Nelle successive puntualizzazioni Petrella ha fatto notare l'urgenza di superare la retorica dei vincenti, caratteristica della cultura dominante, di recuperare le forme di democrazia a tutti i livelli e di inventarne di nuove sul piano di un economia sociale e solidale.
A un altro livello ha osservato che un potere politico mondiale già esiste ((il Wto, ad esempio), ma è completamente privatizzato.
L'ultima osservazione l'ha riservata alla scuola, che adottando il concetto di "risorsa umana" è stata intrappolata dal mercato e può essere completamente mercificata. A Vancouver si è tenuto qualche tempo fa il primo mercato internazionale dell'educazione: se l'educazione è mercificata la democrazia è svuotata di contenuto.

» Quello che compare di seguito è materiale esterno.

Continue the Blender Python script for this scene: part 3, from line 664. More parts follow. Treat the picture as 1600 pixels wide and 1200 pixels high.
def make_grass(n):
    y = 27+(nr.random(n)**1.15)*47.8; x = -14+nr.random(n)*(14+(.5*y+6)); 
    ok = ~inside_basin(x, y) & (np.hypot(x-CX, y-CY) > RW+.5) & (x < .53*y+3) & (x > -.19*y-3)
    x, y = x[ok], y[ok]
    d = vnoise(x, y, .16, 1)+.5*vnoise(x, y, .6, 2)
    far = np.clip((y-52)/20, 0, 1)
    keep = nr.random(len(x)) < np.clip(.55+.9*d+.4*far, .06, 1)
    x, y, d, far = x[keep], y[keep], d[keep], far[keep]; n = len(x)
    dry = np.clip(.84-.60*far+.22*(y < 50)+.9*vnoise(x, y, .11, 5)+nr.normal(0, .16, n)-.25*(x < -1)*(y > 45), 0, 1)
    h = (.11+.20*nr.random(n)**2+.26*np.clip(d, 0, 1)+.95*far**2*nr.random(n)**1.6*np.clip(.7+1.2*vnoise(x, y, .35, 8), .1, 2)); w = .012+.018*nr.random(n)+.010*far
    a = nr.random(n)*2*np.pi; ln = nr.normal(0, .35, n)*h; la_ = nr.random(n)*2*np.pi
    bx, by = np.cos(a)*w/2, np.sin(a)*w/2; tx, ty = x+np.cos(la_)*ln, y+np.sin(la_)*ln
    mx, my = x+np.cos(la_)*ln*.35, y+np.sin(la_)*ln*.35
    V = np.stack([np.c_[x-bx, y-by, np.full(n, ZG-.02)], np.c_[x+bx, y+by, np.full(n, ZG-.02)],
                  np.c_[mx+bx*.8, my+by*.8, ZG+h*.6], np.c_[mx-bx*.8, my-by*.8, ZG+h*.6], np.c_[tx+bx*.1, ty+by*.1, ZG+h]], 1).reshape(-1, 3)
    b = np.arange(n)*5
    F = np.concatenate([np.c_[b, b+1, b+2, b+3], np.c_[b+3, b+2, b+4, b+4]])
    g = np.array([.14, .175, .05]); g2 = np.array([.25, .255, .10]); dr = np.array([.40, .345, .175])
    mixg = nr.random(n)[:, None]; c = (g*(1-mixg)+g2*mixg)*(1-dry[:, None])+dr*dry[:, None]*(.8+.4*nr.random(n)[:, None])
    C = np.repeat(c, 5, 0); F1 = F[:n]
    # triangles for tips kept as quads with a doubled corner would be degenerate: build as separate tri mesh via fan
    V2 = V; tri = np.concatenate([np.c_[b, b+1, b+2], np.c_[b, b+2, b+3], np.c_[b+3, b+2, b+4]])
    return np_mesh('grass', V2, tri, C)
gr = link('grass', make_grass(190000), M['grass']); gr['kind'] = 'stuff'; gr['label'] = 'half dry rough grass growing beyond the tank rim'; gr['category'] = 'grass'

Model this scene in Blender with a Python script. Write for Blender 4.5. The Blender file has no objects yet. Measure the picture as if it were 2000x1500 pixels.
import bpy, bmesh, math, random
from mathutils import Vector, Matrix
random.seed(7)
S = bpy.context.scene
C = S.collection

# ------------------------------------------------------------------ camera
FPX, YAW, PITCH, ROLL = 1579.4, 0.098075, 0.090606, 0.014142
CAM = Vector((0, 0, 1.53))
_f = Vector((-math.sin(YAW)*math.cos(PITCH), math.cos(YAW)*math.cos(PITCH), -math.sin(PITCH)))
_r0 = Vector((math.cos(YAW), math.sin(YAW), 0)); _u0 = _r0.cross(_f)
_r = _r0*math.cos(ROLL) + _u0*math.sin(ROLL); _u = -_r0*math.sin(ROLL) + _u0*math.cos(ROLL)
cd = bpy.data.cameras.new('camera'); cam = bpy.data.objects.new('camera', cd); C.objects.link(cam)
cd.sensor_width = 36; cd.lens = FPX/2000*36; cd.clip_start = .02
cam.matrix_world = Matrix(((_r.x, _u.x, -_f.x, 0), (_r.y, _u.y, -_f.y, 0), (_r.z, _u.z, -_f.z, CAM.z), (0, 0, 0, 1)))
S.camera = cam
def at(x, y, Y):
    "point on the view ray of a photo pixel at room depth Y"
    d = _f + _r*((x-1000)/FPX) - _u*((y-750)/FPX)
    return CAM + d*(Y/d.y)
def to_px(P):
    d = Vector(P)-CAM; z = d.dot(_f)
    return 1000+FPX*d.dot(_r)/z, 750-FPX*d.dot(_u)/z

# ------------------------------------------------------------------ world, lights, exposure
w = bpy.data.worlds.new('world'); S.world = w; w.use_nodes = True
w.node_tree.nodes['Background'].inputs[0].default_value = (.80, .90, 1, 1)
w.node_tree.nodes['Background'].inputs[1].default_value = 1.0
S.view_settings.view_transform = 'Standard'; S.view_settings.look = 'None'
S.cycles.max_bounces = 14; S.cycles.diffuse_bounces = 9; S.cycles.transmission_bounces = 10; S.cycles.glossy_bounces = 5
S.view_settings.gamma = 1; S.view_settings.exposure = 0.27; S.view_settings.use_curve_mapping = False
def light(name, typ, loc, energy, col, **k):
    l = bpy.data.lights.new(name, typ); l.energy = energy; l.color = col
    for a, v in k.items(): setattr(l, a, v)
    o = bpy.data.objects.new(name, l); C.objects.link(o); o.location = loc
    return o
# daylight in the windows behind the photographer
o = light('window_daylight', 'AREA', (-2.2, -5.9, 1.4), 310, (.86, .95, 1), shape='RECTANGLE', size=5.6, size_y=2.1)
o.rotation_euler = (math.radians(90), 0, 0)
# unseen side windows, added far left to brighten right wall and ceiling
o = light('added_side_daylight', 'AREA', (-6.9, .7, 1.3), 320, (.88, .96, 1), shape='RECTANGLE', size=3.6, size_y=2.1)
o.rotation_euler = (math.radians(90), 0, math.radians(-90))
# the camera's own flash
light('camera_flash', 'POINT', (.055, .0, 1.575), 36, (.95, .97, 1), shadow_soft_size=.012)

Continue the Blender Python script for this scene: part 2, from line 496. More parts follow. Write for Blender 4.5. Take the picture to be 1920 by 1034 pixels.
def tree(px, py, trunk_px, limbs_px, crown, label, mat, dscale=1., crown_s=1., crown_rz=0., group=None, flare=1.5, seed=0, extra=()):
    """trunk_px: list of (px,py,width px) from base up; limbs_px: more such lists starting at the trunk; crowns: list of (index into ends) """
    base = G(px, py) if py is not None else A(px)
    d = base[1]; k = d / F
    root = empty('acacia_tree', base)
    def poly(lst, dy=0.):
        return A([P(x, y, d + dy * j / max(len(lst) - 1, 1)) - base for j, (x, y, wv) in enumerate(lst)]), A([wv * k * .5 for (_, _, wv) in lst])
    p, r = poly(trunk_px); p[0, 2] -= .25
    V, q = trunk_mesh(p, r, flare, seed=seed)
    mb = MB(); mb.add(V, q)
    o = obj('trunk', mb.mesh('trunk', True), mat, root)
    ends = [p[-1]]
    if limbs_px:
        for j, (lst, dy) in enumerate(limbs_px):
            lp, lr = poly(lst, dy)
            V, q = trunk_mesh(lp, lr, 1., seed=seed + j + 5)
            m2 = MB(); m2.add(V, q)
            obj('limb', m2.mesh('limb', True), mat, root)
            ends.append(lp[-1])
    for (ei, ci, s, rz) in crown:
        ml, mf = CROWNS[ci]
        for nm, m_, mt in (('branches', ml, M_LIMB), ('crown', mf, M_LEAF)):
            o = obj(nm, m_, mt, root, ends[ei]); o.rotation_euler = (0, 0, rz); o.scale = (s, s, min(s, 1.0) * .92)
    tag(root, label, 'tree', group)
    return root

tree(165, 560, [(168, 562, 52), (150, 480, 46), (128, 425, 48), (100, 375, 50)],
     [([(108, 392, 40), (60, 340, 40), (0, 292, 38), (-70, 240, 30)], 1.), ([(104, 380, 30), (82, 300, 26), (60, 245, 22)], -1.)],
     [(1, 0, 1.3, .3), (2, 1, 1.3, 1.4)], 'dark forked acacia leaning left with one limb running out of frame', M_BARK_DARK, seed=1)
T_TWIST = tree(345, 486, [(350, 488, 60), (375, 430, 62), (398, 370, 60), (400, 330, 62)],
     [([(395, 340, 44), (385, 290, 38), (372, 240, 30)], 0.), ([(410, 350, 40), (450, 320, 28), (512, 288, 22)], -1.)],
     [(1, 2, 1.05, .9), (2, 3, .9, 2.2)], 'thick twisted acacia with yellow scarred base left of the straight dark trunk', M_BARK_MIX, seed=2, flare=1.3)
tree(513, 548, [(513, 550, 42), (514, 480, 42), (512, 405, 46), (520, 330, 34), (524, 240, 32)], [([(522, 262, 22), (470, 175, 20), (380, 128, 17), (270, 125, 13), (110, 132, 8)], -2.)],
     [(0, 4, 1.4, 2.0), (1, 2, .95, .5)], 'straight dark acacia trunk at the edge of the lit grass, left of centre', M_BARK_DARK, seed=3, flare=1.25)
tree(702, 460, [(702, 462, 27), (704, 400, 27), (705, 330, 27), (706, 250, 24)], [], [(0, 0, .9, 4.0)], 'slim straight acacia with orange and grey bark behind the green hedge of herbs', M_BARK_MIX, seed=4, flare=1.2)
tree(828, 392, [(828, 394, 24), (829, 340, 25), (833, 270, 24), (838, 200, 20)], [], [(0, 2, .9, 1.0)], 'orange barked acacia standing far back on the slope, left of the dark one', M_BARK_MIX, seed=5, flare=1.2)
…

Le conclusioni del dibattito hanno evidenziato il significato e l'importanza di una iniziativa che riunisce attorno allo stesso tavolo politici e rappresentanti della società civile per parlare di come si può difendere la cittadinanza in tempi di globalizzazione e hanno invocato la necessità di una più articolata riflessione antropologica.